___ RECORD EXTRACTS
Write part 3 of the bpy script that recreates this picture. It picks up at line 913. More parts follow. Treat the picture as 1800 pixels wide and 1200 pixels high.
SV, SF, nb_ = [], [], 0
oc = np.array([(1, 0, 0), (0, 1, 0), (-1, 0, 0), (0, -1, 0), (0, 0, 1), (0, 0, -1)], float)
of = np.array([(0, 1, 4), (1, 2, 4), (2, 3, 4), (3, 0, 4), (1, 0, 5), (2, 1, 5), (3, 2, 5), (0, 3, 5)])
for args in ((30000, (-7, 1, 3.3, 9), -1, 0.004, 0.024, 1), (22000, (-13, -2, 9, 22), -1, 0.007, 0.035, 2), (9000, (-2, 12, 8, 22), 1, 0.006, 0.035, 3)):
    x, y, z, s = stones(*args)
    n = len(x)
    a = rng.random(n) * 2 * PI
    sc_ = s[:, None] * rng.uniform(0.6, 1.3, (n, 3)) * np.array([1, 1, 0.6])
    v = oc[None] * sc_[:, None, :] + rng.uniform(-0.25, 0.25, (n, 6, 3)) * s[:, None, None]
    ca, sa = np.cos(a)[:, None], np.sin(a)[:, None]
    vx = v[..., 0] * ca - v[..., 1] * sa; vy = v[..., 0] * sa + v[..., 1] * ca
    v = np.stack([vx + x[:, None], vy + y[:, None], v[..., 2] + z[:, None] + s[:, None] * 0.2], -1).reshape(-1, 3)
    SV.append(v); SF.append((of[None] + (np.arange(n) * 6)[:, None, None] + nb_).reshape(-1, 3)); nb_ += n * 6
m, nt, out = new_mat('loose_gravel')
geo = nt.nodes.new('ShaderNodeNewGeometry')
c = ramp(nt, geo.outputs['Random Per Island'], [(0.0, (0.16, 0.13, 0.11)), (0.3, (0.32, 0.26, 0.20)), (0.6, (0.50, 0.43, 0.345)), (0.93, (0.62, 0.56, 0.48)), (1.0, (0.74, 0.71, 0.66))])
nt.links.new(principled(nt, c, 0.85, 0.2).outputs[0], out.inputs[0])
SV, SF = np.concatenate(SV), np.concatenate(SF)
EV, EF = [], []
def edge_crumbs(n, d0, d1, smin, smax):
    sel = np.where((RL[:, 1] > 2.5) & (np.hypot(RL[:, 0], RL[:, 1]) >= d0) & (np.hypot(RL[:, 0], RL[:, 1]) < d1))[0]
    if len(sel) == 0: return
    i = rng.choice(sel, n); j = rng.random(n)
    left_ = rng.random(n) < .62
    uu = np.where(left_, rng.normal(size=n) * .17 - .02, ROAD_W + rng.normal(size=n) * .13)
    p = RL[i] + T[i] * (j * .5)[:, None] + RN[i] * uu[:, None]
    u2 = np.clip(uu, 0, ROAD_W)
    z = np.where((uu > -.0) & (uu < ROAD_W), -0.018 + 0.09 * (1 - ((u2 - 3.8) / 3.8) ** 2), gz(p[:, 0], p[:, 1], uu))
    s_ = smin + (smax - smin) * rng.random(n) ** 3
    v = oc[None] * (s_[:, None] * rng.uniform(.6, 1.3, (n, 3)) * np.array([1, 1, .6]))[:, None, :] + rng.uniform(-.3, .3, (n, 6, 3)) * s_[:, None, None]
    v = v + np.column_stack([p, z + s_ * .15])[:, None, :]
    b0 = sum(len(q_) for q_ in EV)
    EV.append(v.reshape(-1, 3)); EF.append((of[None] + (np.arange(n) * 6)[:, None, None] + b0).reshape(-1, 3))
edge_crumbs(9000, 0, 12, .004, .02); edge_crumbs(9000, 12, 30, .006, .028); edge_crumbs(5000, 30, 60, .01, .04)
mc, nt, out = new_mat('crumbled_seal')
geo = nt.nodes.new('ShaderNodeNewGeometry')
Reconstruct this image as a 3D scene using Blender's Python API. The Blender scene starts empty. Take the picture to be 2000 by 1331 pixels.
______
■ JOB:
Copy out every entry again, exactly as it was given.

■ RESULT OF THIS TASK:
Write part 3 of the bpy script that recreates this picture. It picks up at line 913. More parts follow. Treat the picture as 1800 pixels wide and 1200 pixels high.
SV, SF, nb_ = [], [], 0
oc = np.array([(1, 0, 0), (0, 1, 0), (-1, 0, 0), (0, -1, 0), (0, 0, 1), (0, 0, -1)], float)
of = np.array([(0, 1, 4), (1, 2, 4), (2, 3, 4), (3, 0, 4), (1, 0, 5), (2, 1, 5), (3, 2, 5), (0, 3, 5)])
for args in ((30000, (-7, 1, 3.3, 9), -1, 0.004, 0.024, 1), (22000, (-13, -2, 9, 22), -1, 0.007, 0.035, 2), (9000, (-2, 12, 8, 22), 1, 0.006, 0.035, 3)):
    x, y, z, s = stones(*args)
    n = len(x)
    a = rng.random(n) * 2 * PI
    sc_ = s[:, None] * rng.uniform(0.6, 1.3, (n, 3)) * np.array([1, 1, 0.6])
    v = oc[None] * sc_[:, None, :] + rng.uniform(-0.25, 0.25, (n, 6, 3)) * s[:, None, None]
    ca, sa = np.cos(a)[:, None], np.sin(a)[:, None]
    vx = v[..., 0] * ca - v[..., 1] * sa; vy = v[..., 0] * sa + v[..., 1] * ca
    v = np.stack([vx + x[:, None], vy + y[:, None], v[..., 2] + z[:, None] + s[:, None] * 0.2], -1).reshape(-1, 3)
    SV.append(v); SF.append((of[None] + (np.arange(n) * 6)[:, None, None] + nb_).reshape(-1, 3)); nb_ += n * 6
m, nt, out = new_mat('loose_gravel')
geo = nt.nodes.new('ShaderNodeNewGeometry')
c = ramp(nt, geo.outputs['Random Per Island'], [(0.0, (0.16, 0.13, 0.11)), (0.3, (0.32, 0.26, 0.20)), (0.6, (0.50, 0.43, 0.345)), (0.93, (0.62, 0.56, 0.48)), (1.0, (0.74, 0.71, 0.66))])
nt.links.new(principled(nt, c, 0.85, 0.2).outputs[0], out.inputs[0])
SV, SF = np.concatenate(SV), np.concatenate(SF)
EV, EF = [], []
def edge_crumbs(n, d0, d1, smin, smax):
    sel = np.where((RL[:, 1] > 2.5) & (np.hypot(RL[:, 0], RL[:, 1]) >= d0) & (np.hypot(RL[:, 0], RL[:, 1]) < d1))[0]
    if len(sel) == 0: return
    i = rng.choice(sel, n); j = rng.random(n)
    left_ = rng.random(n) < .62
    uu = np.where(left_, rng.normal(size=n) * .17 - .02, ROAD_W + rng.normal(size=n) * .13)
    p = RL[i] + T[i] * (j * .5)[:, None] + RN[i] * uu[:, None]
    u2 = np.clip(uu, 0, ROAD_W)
    z = np.where((uu > -.0) & (uu < ROAD_W), -0.018 + 0.09 * (1 - ((u2 - 3.8) / 3.8) ** 2), gz(p[:, 0], p[:, 1], uu))
    s_ = smin + (smax - smin) * rng.random(n) ** 3
    v = oc[None] * (s_[:, None] * rng.uniform(.6, 1.3, (n, 3)) * np.array([1, 1, .6]))[:, None, :] + rng.uniform(-.3, .3, (n, 6, 3)) * s_[:, None, None]
    v = v + np.column_stack([p, z + s_ * .15])[:, None, :]
    b0 = sum(len(q_) for q_ in EV)
    EV.append(v.reshape(-1, 3)); EF.append((of[None] + (np.arange(n) * 6)[:, None, None] + b0).reshape(-1, 3))
edge_crumbs(9000, 0, 12, .004, .02); edge_crumbs(9000, 12, 30, .006, .028); edge_crumbs(5000, 30, 60, .01, .04)
mc, nt, out = new_mat('crumbled_seal')
geo = nt.nodes.new('ShaderNodeNewGeometry')
Reconstruct this image as a 3D scene using Blender's Python API. The Blender scene starts empty. Take the picture to be 2000 by 1331 pixels.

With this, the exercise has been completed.